Robert H. Schuller, the evangelist who died Thursday at age 88, doesn’t just belong on any shortlist of Southern California’s major architectural patrons.
His long infatuation with highprofile architects — “There’s a place for monuments,” he told The Times in 1980, adding that “if the monument can be an instrument, you’ve got a winner” — produced something quite rare: a collection of buildings that has something important to say about the evolution of both modern architecture and Orange County.
When the Roman Catholic Diocese of Orange bought the campus in 2011 for $57.5 million, changing the name of Johnson’s Crystal Cathedral to Christ Cathedral, it also acquired a property that, thanks to Schuller’s patronage, is much more of a place — an architectural ensemble — than most realize.
Perhaps only on L.A.’s Bunker Hill, where buildings by Isozaki, Gehry, Becket, Prix and Moneo line up, can Southern Californians get such an education in the architecture of the last half-century.
Before he hired Neutra in 1959, Schuller and his wife, Arvella, conducted services from a drive-in movie theater in Orange. He preached while standing on the roof of the concession stand.
When it was time to expand, on a 10-acre parcel in nearby Garden Grove, Schuller asked the architect, then 67 and nearing the end of his career, to produce a new building that would retain key elements of that drive-in ministry.
Neutra designed a long, low, flat-roofed church with huge movable glass walls that allowed Schuller to be seen and heard by those inside as well as in the parking lot, sitting in what the minister called the “pews from Detroit.”
Neutra’s son Dion, also an architect, added a 15-story “Tower of Hope” in 1967 that, in the words of architectural historian Thomas Hines, “was more prominent than anything on the Orange County landscape except the nearby Matterhorn at Disneyland.”

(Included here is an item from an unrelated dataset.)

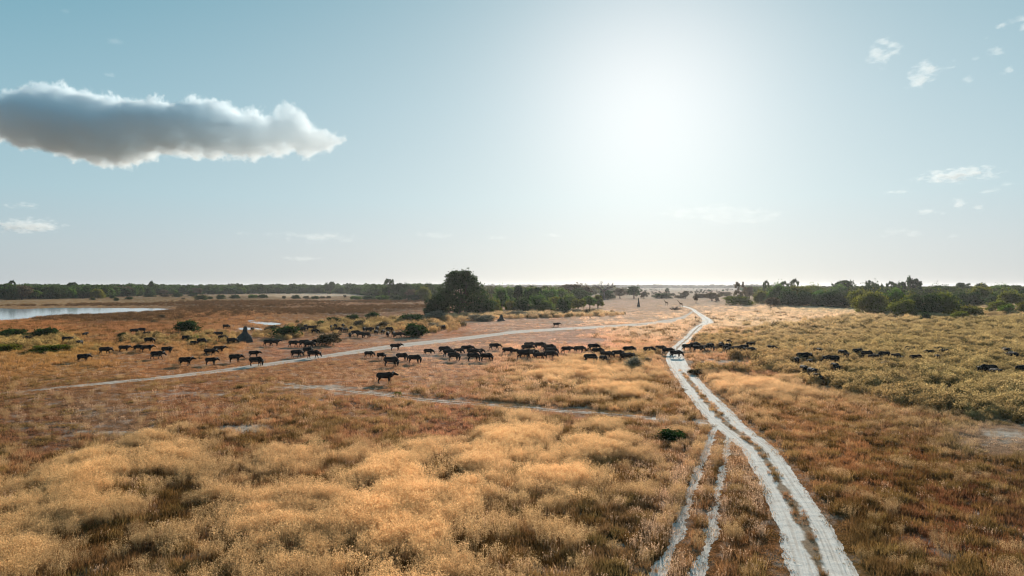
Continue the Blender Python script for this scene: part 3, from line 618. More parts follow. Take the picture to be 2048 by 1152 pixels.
HERD = [  # photo px, row of the feet, heading (0 right, 90 away, 180 left, 270 towards the camera), pose, size, label
(770,767,2,'up',1.06,'nearest black buffalo walking alone on the bare lawn in front of the herd'),
(166,724,0,'stand',1.0,'leftmost black buffalo in the open, standing on orange grass'),
(210,709,5,'walk',1.05,'large black buffalo striding right with raised head, second from left in the open'),
(248,704,8,'stand',.95,'black buffalo standing just ahead of the large striding one at the left'),
(277,703,10,'walk',.92,'rear buffalo of the overlapping pair on yellow grass left of centre'),
(294,704,5,'up',1.0,'front buffalo of the overlapping pair, head raised, on yellow grass'),
(334,708,0,'look',1.0,'black buffalo on yellow grass turning its horned head to the camera'),
(314,718,6,'walk',1.03,'black buffalo with long shadow just below the one looking at the camera'),
(371,732,0,'up',1.04,'black buffalo with head held up, left end of the row beside the side track'),
(422,730,0,'stand',.88,'small young buffalo between the raised-head buffalo and the side track row'),
(470,725,-4,'stand',1.02,'black buffalo with upturned horns, third in the row above the side track'),
(420,712,8,'walk',.98,'nearer buffalo of the diagonal pair on the bare ground below the termite mound'),
(438,706,8,'up',1.0,'farther buffalo of the diagonal pair below the termite mound'),
(298,688,-4,'low',1.08,'black buffalo grazing in yellow grass just below a dark shrub at the left'),
(294,675,60,'graze',1.05,'black buffalo half hidden in shrubs directly behind the grazing one at the left'),
(268,668,20,'graze',1.0,'black buffalo at the left end of a dark knot among yellow shrubs'),
(284,666,170,'walk',1.0,'black buffalo facing left inside the dark knot among yellow shrubs'),
(372,683,-8,'low',1.02,'black buffalo grazing below the broad dark bush at left centre'),
(387,690,0,'low',.68,'small calf between two grazing buffalo below the broad dark bush'),
(403,689,-5,'graze',1.02,'black buffalo grazing just right of the small calf'),
(438,674,185,'stand',.95,'black buffalo facing left above the group beside the termite mound'),
(445,683,-6,'low',1.05,'black buffalo leaning right in the group left of the termite mound'),
(463,689,0,'walk',1.05,'black buffalo at the foot of the grey termite mound'),
(452,658,-8,'low',1.0,'lone distant buffalo in orange grass left of the small pools'),
(505,663,90,'graze',.85,'dark buffalo seen from behind beside the lower pool'),
(533,664,60,'low',.8,'dark buffalo at the right end of the lower pool'),
(58,685,180,'walk',1.05,'black buffalo facing left under the dark shrub at the far left'),
(134,686,10,'walk',1.05,'black buffalo pushing right through yellow shrubs at the far left'),
(160,693,275,'stand',.95,'black buffalo facing the camera among yellow shrubs at the left'),
(170,674,90,'stand',.85,'black buffalo seen from behind above the yellow shrubs at the left'),
(508,715,0,'stand',.9,'young buffalo standing right above the grazing one by the side track'),
(512,732,-3,'graze',1.06,'black buffalo grazing at the upper edge of the side track, left centre'),
(537,692,0,'walk',1.0,'rear buffalo of the overlapping pair right of the termite mound'),
(549,692,4,'up',1.0,'front buffalo of the overlapping pair right of the termite mound'),
(587,694,0,'walk',1.0,'black buffalo walking towards the round twiggy bush'),
(609,694,0,'low',1.12,'big black buffalo in the cluster left of the round twiggy bush'),
(618,697,-3,'low',1.05,'black buffalo pressed against the big one beside the twiggy bush'),
(634,691,10,'up',1.0,'black buffalo half behind the twiggy bush with its head showing'),
(593,715,-5,'low',.98,'left buffalo of three crossing the side track below the twiggy bush'),
(615,709,-20,'low',.95,'middle buffalo of three above the side track below the twiggy bush'),
(627,717,-5,'low',1.05,'right buffalo of three, stepping onto the pale side track'),
(597,656,100,'stand',.9,'leftmost buffalo of the distant shaded group above the twiggy bush'),
(611,658,80,'graze',.95,'rounded dark buffalo back, second from left in the distant shaded group'),
(622,661,200,'graze',1.0,'dark buffalo in the distant shaded group, turned left among low bushes'),
(634,660,10,'graze',1.0,'dark buffalo in the distant shaded group, grazing right among low bushes'),
(630,668,0,'low',.95,'buffalo standing in front of the left half of the distant shaded group'),
(606,663,150,'graze',.9,'dark buffalo low in the grass below the left end of the distant shaded group'),
(662,660,95,'graze',1.0,'buffalo with sunlit rump in the middle of the distant shaded group'),
(671,657,120,'low',1.0,'taller buffalo in the middle of the distant shaded group, turned away'),
(686,656,85,'graze',.95,'buffalo with pale lit rump beside the leaning dark bush'),
(676,664,30,'graze',.95,'left buffalo of three sunlit rumps behind the twiggy bush'),
(684,664,80,'graze',.95,'middle buffalo of three sunlit rumps behind the twiggy bush'),
(692,665,75,'graze',.95,'right buffalo of three sunlit rumps behind the twiggy bush'),
(702,663,285,'stand',1.05,'buffalo with bright lit horns standing right of the three sunlit rumps'),
(700,676,280,'low',1.0,'nearest left buffalo of the shaded group right of the twiggy bush'),
(711,672,20,'low',1.05,'dark buffalo in the thick of the shaded group right of the twiggy bush'),
(721,675,0,'graze',1.0,'grazing buffalo in the near rank of the shaded group'),
(732,676,-5,'graze',1.0,'buffalo grazing right at the right end of the near shaded knot'),
(728,664,100,'low',1.0,'dark buffalo behind the near shaded knot, turned away'),
(738,666,-15,'walk',1.12,'largest dark buffalo in the shaded group, striding down right'),
(755,663,80,'graze',1.05,'buffalo with arched bright rump right of the largest shaded one'),
(752,670,85,'graze',.95,'small bright rump in front of the arched bright one'),
(766,669,85,'graze',.92,'brownish lit rump between two small bright ones'),
(775,674,88,'graze',1.0,'left one of two round bright rumps at the right of the shaded group'),
(787,674,88,'graze',1.0,'right one of two round bright rumps at the right of the shaded group'),
(779,664,0,'graze',1.0,'reddish dark buffalo behind the two round bright rumps'),
(797,676,0,'walk',1.05,'buffalo facing right at the right end of the shaded group'),
(833,675,0,'low',1.1,'buffalo standing in the shade beneath the wide green shrub'),
(887,660,70,'graze',1.05,'dark rump at the right end of the grey shrubs below the big tree'),
(791,701,2,'up',1.02,'buffalo with raised head standing on the pale side track at centre left'),
(738,715,-8,'low',.85,'young buffalo walking right just below the side track at centre left'),
(762,719,-30,'low',.85,'young buffalo with lowered head right of another young one'),
(782,733,-4,'graze',1.15,'large buffalo grazing directly above the nearest lone one'),
(804,722,-10,'graze',1.0,'grazing buffalo right behind the large grazing one'),
(829,727,-4,'graze',1.05,'grazing buffalo on straw grass, right end of the loose grazing trio'),
(857,710,-3,'low',.85,'young buffalo walking alone between the grazing trio and the next cluster'),
(889,708,-5,'low',1.08,'rear buffalo of the tight three at the left of the centre herd'),
(898,714,-10,'low',1.05,'middle buffalo of the tight three at the left of the centre herd'),
(908,722,-15,'graze',1.05,'front grazing buffalo of the tight three at the left of the centre herd'),
(917,709,0,'low',.85,'small buffalo between the tight three and the next clump of the centre herd'),
(934,706,0,'walk',1.05,'rear buffalo of the second clump of the centre herd'),
(946,713,-5,'low',1.05,'middle buffalo of the second clump of the centre herd'),
(947,723,-12,'graze',1.05,'front grazing buffalo of the second clump of the centre herd'),
(959,709,-5,'low',.82,'small buffalo leading the second clump of the centre herd'),
(973,723,-5,'graze',1.05,'separate grazing buffalo right of the second clump of the centre herd'),
(989,700,0,'walk',1.0,'buffalo striding right by itself behind the centre herd'),
(1016,709,0,'low',.98,'buffalo walking into the back of the big dark knot at centre'),
(1030,709,0,'low',.75,'calf at the back of the big dark knot at centre'),
(1059,698,-3,'low',1.0,'rearmost buffalo on top of the big dark knot at centre'),
(1054,704,0,'walk',1.02,'buffalo in the second rank of the big dark knot at centre'),
(1050,719,0,'low',1.3,'biggest buffalo, nearest of the dark knot at centre with a broad shadow'),
(1062,716,-6,'walk',1.1,'buffalo overlapping the biggest one in the dark knot at centre'),
(1079,698,0,'walk',1.02,'buffalo at the rear right of the dark knot at centre'),
(1098,704,-6,'low',1.1,'buffalo sloping right behind the leading pair of the dark knot'),
(1102,711,-4,'low',1.08,'upper buffalo of the leading pair of the dark knot'),
(1079,719,0,'low',.9,'young buffalo in the gap within the dark knot at centre'),
(1100,718,0,'low',1.08,'nearer buffalo of the leading pair of the dark knot'),
(1113,654,0,'stand',.98,'solitary distant buffalo above the side track at centre'),
(1134,707,0,'walk',1.0,'rear buffalo of the walking pair right of the dark knot'),
(1159,706,0,'low',.98,'front buffalo of the walking pair right of the dark knot'),
(1187,702,0,'low',1.05,'rearmost buffalo of the stepped five left of the sand track'),
(1195,711,-3,'low',1.02,'second buffalo down in the stepped five left of the sand track'),
(1181,725,-5,'graze',1.05,'nearest left buffalo of the stepped five, grazing above the tall grass'),
(1213,718,-5,'low',1.02,'buffalo with head out to the right in the stepped five'),
(1207,728,-60,'graze',1.0,'buffalo grazing towards the camera in front of the stepped five'),
(1235,716,0,'low',1.02,'buffalo walking right between the stepped five and the pale shrub'),
(1258,708,0,'low',1.05,'farther buffalo of the pair beside the pale shrub'),
(1254,722,5,'walk',1.02,'nearer buffalo of the pair beside the pale shrub'),
(1298,708,-2,'low',1.0,'buffalo walking right behind the pale shrub left of the sand track'),
(1321,704,0,'low',.9,'buffalo about to step onto the sand track, last of three in line'),
(1336,710,0,'low',.98,'middle buffalo of three in line stepping onto the sand track'),
(1352,716,-3,'low',1.02,'leading buffalo of three in line standing on the sand track'),
(1375,702,-3,'low',1.0,'first buffalo right of the sand track, at the head of a cluster'),
(1389,698,20,'low',1.0,'rear buffalo of the cluster just right of the sand track'),
(1397,705,-40,'low',1.0,'front right buffalo of the cluster just right of the sand track'),
(1410,701,0,'low',.8,'small buffalo following the cluster right of the sand track'),
(1421,702,-70,'graze',1.1,'stout buffalo seen nearly head-on at the edge of the scrub'),
(1437,698,100,'low',.85,'small dark buffalo behind the stout one at the edge of the scrub'),
(1443,699,268,'low',1.05,'buffalo facing the camera at the left edge of the scrub'),
(1455,691,300,'low',.95,'farthest buffalo at the left edge of the scrub with pale horns'),
(1456,702,230,'low',1.1,'buffalo turned away left beside the camera facing one in the scrub edge'),
(1465,709,200,'low',1.05,'left buffalo of the nearest pair in the scrub edge'),
(1475,707,-5,'low',1.05,'right buffalo of the nearest pair in the scrub edge'),
(1489,703,10,'graze',1.0,'buffalo mostly hidden by scrub right of the nearest pair'),
(1501,697,180,'graze',.95,'thin dark buffalo back far behind in the scrub left half'),
(1500,708,0,'low',.95,'low dark buffalo back lying deep in scrub left half'),
(1543,707,300,'low',1.1,'buffalo alone deep in scrub between the track side cluster and the scrub group'),
(1607,723,0,'walk',1.1,'buffalo side-on at the upper left of the scrub group'),
(1594,731,250,'stand',1.0,'buffalo with lit horns at the left rim of the scrub group'),
(1621,736,240,'stand',1.0,'buffalo with one pale horn in the middle of the scrub column'),
(1607,750,268,'stand',1.05,'buffalo facing the camera at the left of the scrub column'),
(1624,757,272,'stand',1.08,'buffalo with wide bright horns near the foot of the scrub column'),
(1631,768,290,'low',1.0,'lowest buffalo of the scrub column, at the edge of the pale grass'),
(1664,730,178,'walk',1.15,'buffalo side-on facing left above another in the scrub'),
(1670,745,268,'low',1.05,'buffalo facing the camera directly below the left facing one in scrub'),
(1686,719,280,'low',1.2,'large dark mound of a buffalo with lit back in mid scrub'),
(1637,710,260,'stand',.95,'speckled buffalo hidden by scrub behind the upper scrub group'),
(1716,712,0,'graze',1.0,'thin dark buffalo back in scrub right of the large mound'),
(1734,717,0,'graze',1.0,'low buffalo back in scrub, second right of the large mound'),
(1748,725,300,'low',.95,'buffalo broken up by leaves in mid scrub'),
(1768,719,180,'graze',1.05,'long low buffalo back facing left in mid scrub'),
(1777,740,100,'low',1.0,'rounded dark buffalo rump low in mid scrub'),
(1791,723,10,'graze',1.0,'buffalo with dull brown flank right of the long low back'),
(1796,709,90,'graze',.85,'small dark buffalo head showing at the top of mid scrub'),
(1820,706,190,'graze',1.0,'brownish buffalo behind leaves at the top of mid scrub'),
(1832,726,0,'graze',1.0,'flat buffalo back between yellow shrubs at right'),
(1858,716,190,'low',1.05,'left buffalo of the loose four at right in scrub'),
(1876,708,0,'graze',.95,'farthest buffalo of the loose four at right in scrub'),
(1889,713,0,'graze',.95,'right buffalo of the loose four at right in scrub'),
(1874,724,250,'stand',.95,'nearest buffalo of the loose four at right in scrub'),
(1977,751,180,'low',1.15,'buffalo with long lit back in the lower right scrub'),
(1991,758,265,'stand',1.05,'buffalo facing the camera overlapping the long lit back'),
(2012,712,250,'up',1.1,'buffalo with tall raised head at the right edge scrub'),
(2027,724,80,'low',1.3,'large dark buffalo rump at the right edge scrub'),
(2044,750,10,'low',1.05,'buffalo cut by the right frame edge in scrub'),
]
first = {}; HXY = [G(h[0], h[1]) for h in HERD]
for px, py, hdg, pose, size, label in HERD:
    x, y = G(px, py); s = size * (1 + .04 * (rng.random() - .5)); rz = math.radians(hdg + rng.uniform(-4, 4))
    if pose not in first:
        b, h = BUF[pose]; o = obj('buffalo', b); hh = obj('horns', h, o); first[pose] = o
    else: o = copy_tree(first[pose])
    o.location = (x, y, 0); o.rotation_euler = (0, 0, rz); o.scale = (s, s, s)
    tag(o, label, 'buffalo', 'buffalo of the herd crossing the plain')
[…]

A little more than a decade later, Schuller wanted to expand again. He turned to Johnson and his design partner John Burgee, who at a cost of just under $20 million produced a huge room under a faceted glass ceiling. Finished in 1980, it was a cathedral designed, as Neutra’s building had been, with an eye toward multiple audiences — including television viewers sitting at home.
There was more than a touch of futurism in the televised images of Johnson’s glittering and transparent monument. As architect Charles Moore put it in his 1984 book on Southern California, the first guide to take Orange County architecture seriously, Schuller “wanted a church embedded in nature, a bit recollective of the Garden of Eden. What he got is a church that might seem rather more at home in outer space.”
Johnson waited a few years before adding a spire, giving Schuller, who spent money at the kind of clip that thrills architects and keeps church accountants up at night, time to figure out how to pay for it.
Meier’s addition to this collection of churches, spires and parking lots came in 2003. The cylindrical four-story building, wrapped in embossed stainless-steel panels and officially called the International Center for Possibility Thinking, was a shinier version of Meier’s pavilions at the Getty Center, completed six years before.
Meier’s design managed to bring all of Schuller’s landmarks into a cohesive whole. And it did so by banishing the car, which had been so central to Schuller’s vision of an expansive ministry, in favor of the pedestrian, and trading the suburban design cues of Neutra and Johnson for a more civic, even urban idea of collective space.
The buildings now consider one another across a carefully proportioned courtyard. The Neutra and Johnson designs, meant to serve an atomized region connected by freeways, suddenly have something to say about community.